In this book about the US' authorities reaction to 9-11 Jane Mayer is in fine form. Although the book came out in 2008 it holds up remarkably well. The story is a well-known one. The authorities (particularly the CIA and the Presidency) were caught napping and tried to make up for that lapse by unleashing the hounds of hell. Particularly damning is a conspiracy between high ranking government lawyers headed by VP Cheney's counsel Mr Addington (in this book, a bully and a heartless fanatic) and including the apparently useless Alberto Gonzales, who later became secretary of justice, to legalize torture in violation of international commitments (the Geneva Protocols). All lawyers, particularly all government lawyers should read this book, to see the extremes to which an attorney may be led to further his superiors' ideological vision. Because it was an ideological vision: the Cheney camp believed that torture worked to extract useful information from detainees, and that it was the only thing that worked. John Yoo, author of the famous "torture memos", is a particularly horrible example.

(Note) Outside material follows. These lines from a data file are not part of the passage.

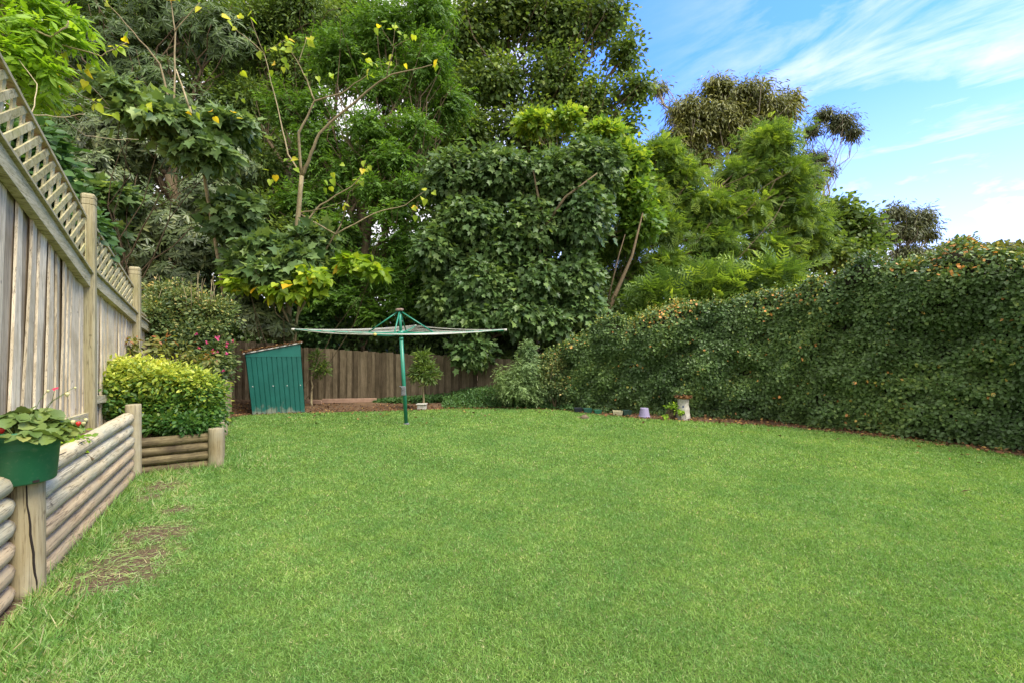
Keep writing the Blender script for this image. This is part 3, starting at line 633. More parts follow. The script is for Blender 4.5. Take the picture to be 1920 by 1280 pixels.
# ------------------------------------------------------------------ back fence
def build_back_fence():
    g = empty('paling_fence', (-3, 12.5, 0), 'old dark brown paling fence across the back of the yard under the trees', 'fence')
    rr = random.Random(2); mb = MB(); x = -9.2; i = 0
    tops = [(-9.2, 1.62), (-7.4, 1.58), (-6.6, 1.55), (-5.75, 1.42), (-5.55, 1.41), (-3.1, 1.27), (-2.95, 1.25), (-1.9, 1.21), (-.9, 1.13), (1.6, 1.05)]
    while x < 1.6:
        wd = rr.uniform(.10, .135); zt = np.interp(x, [t_[0] for t_ in tops], [t_[1] for t_ in tops]) + rr.uniform(-.02, .02)
        y = 12.5 + .022 * (i % 2) + rr.uniform(-.003, .003); ln = rr.uniform(-.012, .012)
        vs = [(x, y, 0), (x + wd, y, 0), (x + wd, y + .014, 0), (x, y + .014, 0), (x + ln, y, zt), (x + wd + ln, y, zt + rr.uniform(-.008, .008)), (x + wd + ln, y + .014, zt), (x + ln, y + .014, zt)]
        mb.add(vs, [(3, 2, 1, 0), (4, 5, 6, 7), (0, 1, 5, 4), (1, 2, 6, 5), (2, 3, 7, 6), (3, 0, 4, 7)], rr.choice((rr.uniform(0, .3), rr.uniform(.4, 1), rr.uniform(.4, 1))) - .25 * (i % 2)); x += wd - .018 + (rr.random() < .10) * .024; i += 1
    mb.build('paling_panel', M['backpaling'], g)
    for z in (.35, 1.0):
        m_ = MB(); m_.box((-9.2, 12.532, z - .04), (1.7, 12.58, z + .04)); m_.build('rail', M['backpaling'], g)
    for xx in (-8, -5.6, -3.2, -.8, 1.5):
        m_ = MB(); m_.box((xx - .05, 12.582, 0), (xx + .05, 12.68, np.interp(xx, [t_[0] for t_ in tops], [t_[1] for t_ in tops]) - .05)); m_.build('post', M['backpaling'], g)
    M['pinewood'] = plain_mat('pink sleeper', (.42, .27, .19), .85, (.30, .19, .13), 9)
    for (a, b, h, lab) in ((G(573, 756), G(603, 757), .09, 'short pinkish board end lying by the green shed at the fence foot'), (G(604, 755.5), G(706, 754), .11, 'long pinkish timber sleeper lying along the foot of the back fence')):
        m_ = MB(); c = (a + b) / 2; d = (b - a) / 2; m_.frame_box(Vector((c.x, c.y, h / 2 + .005)), d, Vector((0, .03, 0)), Vector((0, 0, h / 2)))
        o = m_.build('timber_sleeper', M['pinewood'], bevel=.006); tag(o, lab, 'timber', 'sleepers at the back fence')
build_back_fence()

# ------------------------------------------------------------------ green shed
def build_shed():
    BL = Vector((-5.60, 9.80, 0)); BR = Vector((-4.64, 10.20, 0)); TL = Vector((-5.76, 9.80, 1.30)); TR = Vector((-4.74, 10.2, 1.53))
    g = empty('garden_shed', BL, 'small leaning green metal garden shed with a sloping roof', 'shed')
    back = Vector((-.47, .85, 0)); fr = (BR - BL).normalized(); nn = Vector((fr.y, -fr.x, 0))
    m, t = newmat('shed metal'); q = NT(t); tcn = q.n('ShaderNodeTexCoord'); v = tcn.outputs['Object']; sp = q.n('ShaderNodeSeparateXYZ'); q.l(v, sp.inputs[0])
    nz = q.noise(v, 5, 5, .6); mm = q.n('ShaderNodeMath', operation='MULTIPLY_ADD'); q.l(nz, mm.inputs[0]); mm.inputs[1].default_value = -.75; mm.inputs[2].default_value = .50
    m2 = q.n('ShaderNodeMath', operation='SUBTRACT'); q.l(mm.outputs[0], m2.inputs[0]); q.l(sp.outputs[2], m2.inputs[1])
    base = q.mix(q.ramp(nz, [(.35, 0), (.65, 1)]), (.006, .085, .066), (.009, .105, .082))
    col = q.mix(q.ramp(m2.outputs[0], [(-.0, 0), (.16, .62)]), base, (.30, .30, .22))
    b = q.n('ShaderNodeBsdfPrincipled', _Roughness=.45); b.inputs['Specular IOR Level'].default_value = .4; q.l(col, b.inputs['Base Color']); o = q.n('ShaderNodeOutputMaterial'); q.l(b.outputs[0], o.inputs[0]); M['shed'] = m
    # front wall: 11 sheets separated by sunken seams
    mb = MB(); n = 11; zt = 1.24
    def fp(s, z, o=0.0):
        tz = z / 1.4; a = BL.lerp(BR, s); c = Vector((TL.x, TL.y, 0)).lerp(Vector((TR.x, TR.y, 0)), s); r = a.lerp(c, tz); return Vector((r.x, r.y, z)) + nn * o
    # plan of the front: flat pans and narrow ribs
    xs = []
    for i in range(n):
        a, b_ = i / n, (i + 1) / n
        xs += [(a + .0015, .0), (a + .010, .014), (b_ - .006, .014), (b_ - .0015, .0)]
    vs = [fp(s, 0.0, o) for s, o in xs] + [fp(s, zt, o) for s, o in xs]; k = len(xs)
    mb.add(vs, [(i, i + 1, k + i + 1, k + i) for i in range(k - 1)])
    for A, B, At, Bt in ((BL, BL + back, TL, TL + back), (BR + back, BR, TR + back, TR)):
        mb.add([A, B, Bt, At], [(0, 1, 2, 3)])
    mb.add([BR + back, BL + back, TL + back, TR + back], [(0, 1, 2, 3)])
    mb.build('wall', M['shed'], g)
    f = MB(); tl = fp(0, zt - .005, .018); tr = fp(1, zt - .005, .018); ttl = fp(0, 1.29, .018); ttr = fp(1, 1.515, .018)
    f.add([tl, tr, ttr, ttl] + [p - nn * .012 for p in (tl, tr, ttr, ttl)], [(0, 1, 2, 3), (7, 6, 5, 4), (0, 4, 5, 1), (1, 5, 6, 2), (2, 6, 7, 3), (3, 7, 4, 0)])
    f.build('gable_panel', plain_mat('teal panel', (.008, .105, .082), .45, (.012, .125, .098)), g)
    r = MB(); a = fp(-.035, 1.295, .04); b_ = fp(1.035, 1.535, .04); bk = back * 1.06
    for z0, z1 in ((0, .022),):
        vs = [a, b_, b_ + bk, a + bk]; vs = [p + Vector((0, 0, z0)) for p in vs] + [p + Vector((0, 0, z1)) for p in vs]
        r.add(vs, [(3, 2, 1, 0), (4, 5, 6, 7), (0, 1, 5, 4), (1, 2, 6, 5), (2, 3, 7, 6), (3, 0, 4, 7)])
    M['roofedge'] = plain_mat('pale roof', (.55, .54, .50), .6, (.42, .40, .36), 7); r.build('roof', M['roofedge'], g)
    for s in (.07, .44, .70, .95): sc = MB(); c = fp(s, .60, .018); sc.frame_box(c, fr * .010, nn * .006, Vector((0, 0, .010))); sc.build('screw', M['roofedge'], g)
    def gen(rng, n):
        s = rng.random(n); q_ = rng.random(n); p = np.array(a)[None] + (np.array(b_) - np.array(a))[None] * s[:, None] + np.array(bk)[None] * q_[:, None]; p[:, 2] += .025 + rng.random(n) * .05 * (1 - s); return p
    o = litter('roof_leaves', 'brown fallen leaves piled on the green shed roof', 2200, gen, .06, 11)
build_shed()

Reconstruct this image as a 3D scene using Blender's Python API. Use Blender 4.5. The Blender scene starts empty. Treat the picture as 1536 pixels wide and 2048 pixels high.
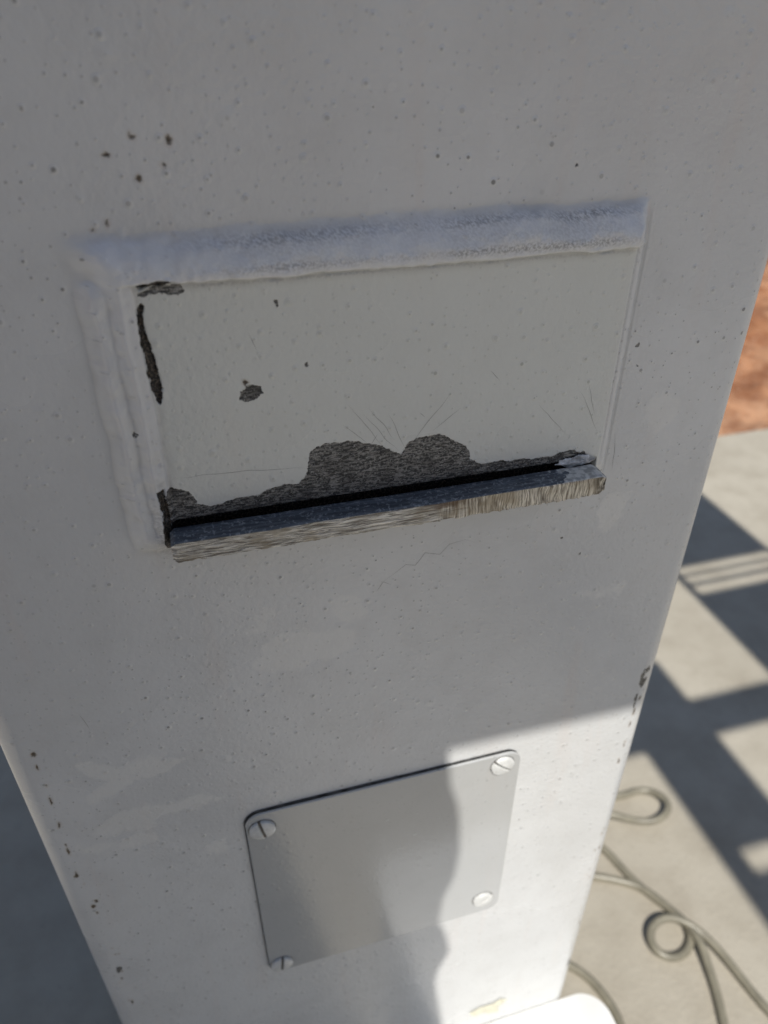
import bpy, math, numpy as np
from mathutils import Matrix, Vector
sc=bpy.context.scene
sc.view_settings.view_transform='Standard'; sc.view_settings.look='None'; sc.view_settings.exposure=0
rng=np.random.default_rng(7)

# ------------------------------------------------------------------ helpers
def vn(x,y,f,seed=0):
    """smooth value noise, -1..1"""
    x=np.asarray(x)*f+seed*17.31; y=np.asarray(y)*f+seed*9.77
    xi=np.floor(x).astype(np.int64); yi=np.floor(y).astype(np.int64)
    fx=x-xi; fy=y-yi; fx=fx*fx*(3-2*fx); fy=fy*fy*(3-2*fy)
    def h(a,b):
        v=np.sin(a*127.1+b*311.7+seed*74.7)*43758.5453
        return (v-np.floor(v))*2-1
    return (h(xi,yi)*(1-fx)+h(xi+1,yi)*fx)*(1-fy)+(h(xi,yi+1)*(1-fx)+h(xi+1,yi+1)*fx)*fy
def ss(a,b,x):
    t=np.clip((x-a)/(b-a),0,1); return t*t*(3-2*t)
def link(o,parent=None):
    sc.collection.objects.link(o)
    if parent: o.parent=parent
    return o
def mesh_np(name,V,F,mats,midx=None,smooth=True,parent=None):
    me=bpy.data.meshes.new(name)
    V=np.asarray(V,dtype=np.float32); F=np.asarray(F,dtype=np.int32)
    me.vertices.add(len(V)); me.vertices.foreach_set('co',V.ravel())
    n=F.shape[1]
    me.loops.add(F.size); me.loops.foreach_set('vertex_index',F.ravel())
    me.polygons.add(len(F)); me.polygons.foreach_set('loop_start',np.arange(len(F),dtype=np.int32)*n)
    me.polygons.foreach_set('loop_total',np.full(len(F),n,dtype=np.int32))
    for m in mats: me.materials.append(m)
    if midx is not None: me.polygons.foreach_set('material_index',np.asarray(midx,dtype=np.int32))
    me.polygons.foreach_set('use_smooth',np.full(len(F),smooth))
    me.update(calc_edges=True); me.validate()
    return link(bpy.data.objects.new(name,me),parent)
def grid_faces(nr,nc):
    i=np.arange(nr-1)[:,None]*nc+np.arange(nc-1)[None,:]
    return np.stack([i,i+1,i+nc+1,i+nc],-1).reshape(-1,4)
def mesh_py(name,V,F,mat,parent=None,smooth=False,bevel=0,seg=3):
    me=bpy.data.meshes.new(name); me.from_pydata(V,[],F); me.materials.append(mat)
    me.polygons.foreach_set('use_smooth',[smooth]*len(me.polygons)); me.update()
    o=link(bpy.data.objects.new(name,me),parent)
    if bevel:
        b=o.modifiers.new('b','BEVEL'); b.width=bevel; b.segments=seg; b.limit_method='ANGLE'
    return o
def box(name,x0,x1,y0,y1,z0,z1,mat,parent=None,bevel=0,seg=3,smooth=False):
    V=[(x,y,z) for x in (x0,x1) for y in (y0,y1) for z in (z0,z1)]
    F=[(0,1,3,2),(4,6,7,5),(0,4,5,1),(2,3,7,6),(0,2,6,4),(1,5,7,3)]
    return mesh_py(name,V,F,mat,parent,smooth,bevel,seg)
def empty(name):
    return link(bpy.data.objects.new(name,None))

class NT:
    def __init__(s,name,wall=False):
        s.m=bpy.data.materials.new(name); s.m.use_nodes=True; s.t=s.m.node_tree; s.t.nodes.clear()
        s.out=s.n('ShaderNodeOutputMaterial'); s.b=s.n('ShaderNodeBsdfPrincipled')
        s.l(s.b.outputs[0],s.out.inputs[0]); s.tc=s.n('ShaderNodeTexCoord').outputs['Object']
        s.dim='3D'
        if wall:   # (x+y, z) wall coordinates, 2-D textures: crisp and fast
            q=s.n('ShaderNodeSeparateXYZ'); s.l(s.tc,q.inputs[0])
            c=s.n('ShaderNodeCombineXYZ'); s.l(s.math('ADD',q.outputs[0],q.outputs[1]),c.inputs[0]); s.l(q.outputs[2],c.inputs[1])
            s.tc=c.outputs[0]; s.dim='2D'
    def n(s,t,**k):
        q=s.t.nodes.new(t)
        for a,b in k.items(): setattr(q,a,b)
        return q
    def l(s,a,b): s.t.links.new(a,b)
    def setin(s,sock,v):
        if isinstance(v,bpy.types.NodeSocket): s.l(v,sock)
        elif isinstance(v,(tuple,list)) and len(v)==3 and sock.type=='RGBA': sock.default_value=(*v,1)
        else: sock.default_value=v
    def noise(s,scale,detail=3,rough=.5,vec=None,dist=0):
        q=s.n('ShaderNodeTexNoise',noise_dimensions=s.dim); q.inputs['Scale'].default_value=scale; q.inputs['Detail'].default_value=detail
        q.inputs['Roughness'].default_value=rough; q.inputs['Distortion'].default_value=dist
        s.l(vec or s.tc,q.inputs['Vector']); return q.outputs[0]
    def map(s,scale=(1,1,1),rot=(0,0,0),loc=(0,0,0),vec=None):
        q=s.n('ShaderNodeMapping'); q.inputs['Scale'].default_value=scale; q.inputs['Rotation'].default_value=rot
        q.inputs['Location'].default_value=loc; s.l(vec or s.tc,q.inputs['Vector']); return q.outputs[0]
    def vor(s,scale,vec=None):
        q=s.n('ShaderNodeTexVoronoi',voronoi_dimensions=s.dim); q.inputs['Scale'].default_value=scale; s.l(vec or s.tc,q.inputs['Vector']); return q
    def math(s,op,a,b=0,c=0,clamp=False):
        q=s.n('ShaderNodeMath',operation=op,use_clamp=clamp)
        s.setin(q.inputs[0],a); s.setin(q.inputs[1],b); s.setin(q.inputs[2],c); return q.outputs[0]
    def mr(s,v,a,b,c=0,d=1):
        q=s.n('ShaderNodeMapRange'); s.setin(q.inputs[0],v)
        for i,x in enumerate((a,b,c,d)): q.inputs[i+1].default_value=x
        return q.outputs[0]
    def mix(s,f,a,b,mode='MIX'):
        q=s.n('ShaderNodeMix',data_type='RGBA',blend_type=mode)
        s.setin(q.inputs[0],f); s.setin(q.inputs[6],a); s.setin(q.inputs[7],b); return q.outputs[2]
    def attr(s,name):
        q=s.n('ShaderNodeAttribute'); q.attribute_name=name; return q.outputs['Fac']
    def xyz(s):
        q=s.n('ShaderNodeSeparateXYZ'); s.l(s.tc,q.inputs[0]); return q.outputs
    def bump(s,h,strength,dist,nrm=None):
        q=s.n('ShaderNodeBump'); q.inputs['Strength'].default_value=strength; q.inputs['Distance'].default_value=dist
        s.setin(q.inputs['Height'],h)
        if nrm: s.l(nrm,q.inputs['Normal'])
        return q.outputs[0]
    def fin(s,col,rough=.5,metal=0,normal=None,spec=.5,coat=0):
        s.setin(s.b.inputs['Base Color'],col); s.setin(s.b.inputs['Roughness'],rough); s.setin(s.b.inputs['Metallic'],metal)
        s.setin(s.b.inputs['Specular IOR Level'],spec)
        if normal: s.l(normal,s.b.inputs['Normal'])
        if coat:
            s.b.inputs['Coat Weight'].default_value=coat; s.b.inputs['Coat Roughness'].default_value=.08
            if normal: s.l(normal,s.b.inputs['Coat Normal'])
        return s.m

# ------------------------------------------------------------------ materials
PAINT=(.690,.702,.705)
def paint_base(N,k=1.0):
    big=N.noise(9,3,.55); mid=N.noise(60,3,.65)
    c=N.mix(N.mr(big,.35,.65),tuple(k*x*.95 for x in PAINT),tuple(k*x*1.04 for x in PAINT))
    c=N.mix(N.mr(mid,.45,.75,0,.20),c,(.54*k,.54*k,.53*k))
    st=N.noise(1,3,.6,vec=N.map((60,7,60)))
    c=N.mix(N.mr(st,.60,.78,0,.18),c,(.68*k,.59*k,.54*k))
    peel=N.noise(430,2,.5)
    def specks(scale,thr,rmin,rmax,loc):
        v=N.vor(scale,N.map((1,1,1),loc=loc))
        sep=N.n('ShaderNodeSeparateColor'); N.l(v.outputs['Color'],sep.inputs[0])
        on=N.math('GREATER_THAN',sep.outputs[0],thr)
        rad=N.math('MULTIPLY_ADD',N.math('POWER',sep.outputs[1],2),rmax-rmin,rmin)
        d=N.math('SUBTRACT',rad,v.outputs['Distance'])
        tone=N.math('MULTIPLY',N.mr(sep.outputs[2],0,1,.35,1),on)
        return N.math('MULTIPLY',N.mr(d,0,.02),tone),N.math('MULTIPLY',N.mr(d,-.08,.03),on)
    s1,r1=specks(105,.40,.035,.085,(.3,.1,.7))
    s2,r2=specks(250,.50,.06,.12,(.9,.4,.2))
    s3,r3=specks(34,.50,.015,.036,(.5,.8,.1))
    brk=N.mr(big,.42,.60,.35,1)
    sp=N.math('MAXIMUM',N.math('MAXIMUM',N.math('MULTIPLY',s1,.90),N.math('MULTIPLY',s2,.55)),N.math('MULTIPLY',s3,.80))
    c=N.mix(N.math('MULTIPLY',sp,brk),c,(.14,.14,.135))
    rr=N.math('MAXIMUM',r1,N.math('MAXIMUM',N.math('MULTIPLY',r2,.5),r3))
    h=N.math('ADD',N.math('MULTIPLY',peel,.17),N.math('MULTIPLY',rr,.20))
    rough=N.mr(big,.3,.7,.20,.32)
    return c,h,rough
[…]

This belief was never tested and was proven wrong multiple times. Mayer shows that detainees lie to stop the torture, and that plain old fashioned detective work and proper interrogation actually got much more information than torture ever did. There are many shameful stories here. People being abducted by bounty hunters and then being held for years in "black op" sites, sometimes being tortured or beaten to death either by CIA interrogators or their local employees. A German Muslim was kidnapped while on vacation and then was given over to the CIA and not released for years because the head of the Al Qaeda desk at the CIA "thought" there was something fishy about him. The accumulation of details is sickening and damning, as is the willingness of those in power to destroy the lives not only of those who because of guilt or circumstance ended in their power, but also of soldiers and civilians, who ill-trained and poorly supervised, ended going even beyond their already extreme powers. The bottom-feeders on Abu Ghraib were thrown to the wolves while their bosses in the Pentagon and the VPs office got away scot-free.
Finally, the book brings home the risks of the current situation: should, God forbid, a new large scale terror attack strike America, how would the current administration react, given what we know of the Bush Administration?